Dick’s Sporting Goods Has Initiated Layoffs at Foot Locker


Dick’s Sporting Goods on Monday began a series of layoffs at its operation, sources said.

The layoffs weren’t unexpected — it was just a question of when.

Matt Powell, advisor at Spurwink River, told Footwear News: “In most mergers and acquisitions, there are redundancies, especially back of house in departments like HR and sourcing. I had been expecting some reductions,” he said, adding that he’s heard the integration of Foot Locker by Dick’s Sporting Goods has “gone better than expected.”

Many at Foot Locker have been working at locations spread out across the country. At one point, Foot Locker was planning on relocating its global headquarters to St. Petersburg, Fla., but that got quashed by Dick’s in Novermber. Some workers were told starting Monday to “return to office” in New York, where Foot Locker is headquartered prior to the Dick’s acquisition, or Florida for Champs Sports. Others were asked to relocate. It wasn’t immediately clear how many people would be impacted.

FN reached out to a spokeswoman at Dick’s for comment regarding the layoffs and relocation requests, but did not get a response by press time.

Dick’s completed its $2.5 billion acquisition of Foot Locker this past September. Since the deal was announced, there was speculation that Foot Locker stores would close, as well as questions about the future for Champs Sports, WSS and Atmos.

When Dick’s posted third quarter earnings results in November, executive chairman Edward Stack said that change was afoot at Foot Locker. He said decisive actions were being taken to “clean out the garage,” such as “clearing unproductive inventory, closing underperforming stores and laying the foundation for a fresh start in 2026.”

Those moves coupled with Dick’s operational expertise and strong vendor relationships would position the Foot Locker business “for profitable growth,” Stack said. What he did not say was how many stores would close.
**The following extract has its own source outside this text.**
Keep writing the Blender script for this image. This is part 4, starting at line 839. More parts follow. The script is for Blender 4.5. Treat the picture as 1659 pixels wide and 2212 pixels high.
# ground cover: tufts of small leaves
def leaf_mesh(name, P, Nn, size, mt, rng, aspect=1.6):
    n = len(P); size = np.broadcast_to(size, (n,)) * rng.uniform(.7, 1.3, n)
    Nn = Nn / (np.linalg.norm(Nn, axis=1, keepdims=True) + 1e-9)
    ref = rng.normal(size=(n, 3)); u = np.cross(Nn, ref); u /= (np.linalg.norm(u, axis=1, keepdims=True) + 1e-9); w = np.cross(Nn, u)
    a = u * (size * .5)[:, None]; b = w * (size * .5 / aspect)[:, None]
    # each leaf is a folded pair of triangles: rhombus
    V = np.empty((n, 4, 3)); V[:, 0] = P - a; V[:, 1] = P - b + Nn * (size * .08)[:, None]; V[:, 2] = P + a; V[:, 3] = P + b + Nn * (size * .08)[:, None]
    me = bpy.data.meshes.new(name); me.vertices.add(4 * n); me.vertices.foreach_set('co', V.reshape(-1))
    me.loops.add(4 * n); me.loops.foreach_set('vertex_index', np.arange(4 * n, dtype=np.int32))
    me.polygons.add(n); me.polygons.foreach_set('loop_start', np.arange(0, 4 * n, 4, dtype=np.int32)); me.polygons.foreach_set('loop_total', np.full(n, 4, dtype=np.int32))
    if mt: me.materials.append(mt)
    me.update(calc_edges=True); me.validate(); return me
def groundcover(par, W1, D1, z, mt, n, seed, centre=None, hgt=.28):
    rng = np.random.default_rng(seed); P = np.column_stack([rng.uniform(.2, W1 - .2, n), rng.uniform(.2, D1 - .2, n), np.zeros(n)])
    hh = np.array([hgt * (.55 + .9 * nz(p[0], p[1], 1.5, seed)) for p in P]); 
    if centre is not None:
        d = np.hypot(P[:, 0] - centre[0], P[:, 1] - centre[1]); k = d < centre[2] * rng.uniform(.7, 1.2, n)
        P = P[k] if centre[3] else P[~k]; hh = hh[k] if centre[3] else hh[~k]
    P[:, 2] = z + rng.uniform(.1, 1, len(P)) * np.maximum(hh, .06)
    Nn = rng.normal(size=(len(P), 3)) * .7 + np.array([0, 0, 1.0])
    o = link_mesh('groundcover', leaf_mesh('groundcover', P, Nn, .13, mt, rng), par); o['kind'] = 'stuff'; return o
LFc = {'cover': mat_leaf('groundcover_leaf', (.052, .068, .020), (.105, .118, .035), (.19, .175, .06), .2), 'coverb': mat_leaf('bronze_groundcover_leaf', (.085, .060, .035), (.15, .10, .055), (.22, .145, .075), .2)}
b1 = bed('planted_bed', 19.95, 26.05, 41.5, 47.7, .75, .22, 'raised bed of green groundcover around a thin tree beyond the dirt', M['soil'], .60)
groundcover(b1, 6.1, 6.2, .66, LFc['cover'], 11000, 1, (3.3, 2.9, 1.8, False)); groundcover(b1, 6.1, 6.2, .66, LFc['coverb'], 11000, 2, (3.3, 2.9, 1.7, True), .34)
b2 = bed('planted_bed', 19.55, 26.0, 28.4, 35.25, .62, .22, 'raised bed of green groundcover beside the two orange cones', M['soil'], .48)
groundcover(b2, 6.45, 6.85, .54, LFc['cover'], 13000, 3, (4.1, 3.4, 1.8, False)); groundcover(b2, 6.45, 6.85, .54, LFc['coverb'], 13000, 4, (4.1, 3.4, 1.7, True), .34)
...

When Dick’s hosted it fourth quarter conference call on March 12, Stack said he saw long-term opportunity for growth of the Foot Locker banner and added that the inventory cleanup was “now essentially complete.” He also said the banner is set up to “play offense and deliver the inflection point we expect to see in this business starting with back-to-school.” But he did note that the number of stores to be closed is “much smaller” than initially projected. Some of the stores will feature learnings from an 11-store pilot program called “Fast Break.”

Dick’s is expecting Foot Locker to deliver growth and comp sales of between 1 percent and 3 percent, and operating income in the range of $100 million to $150 million in 2026.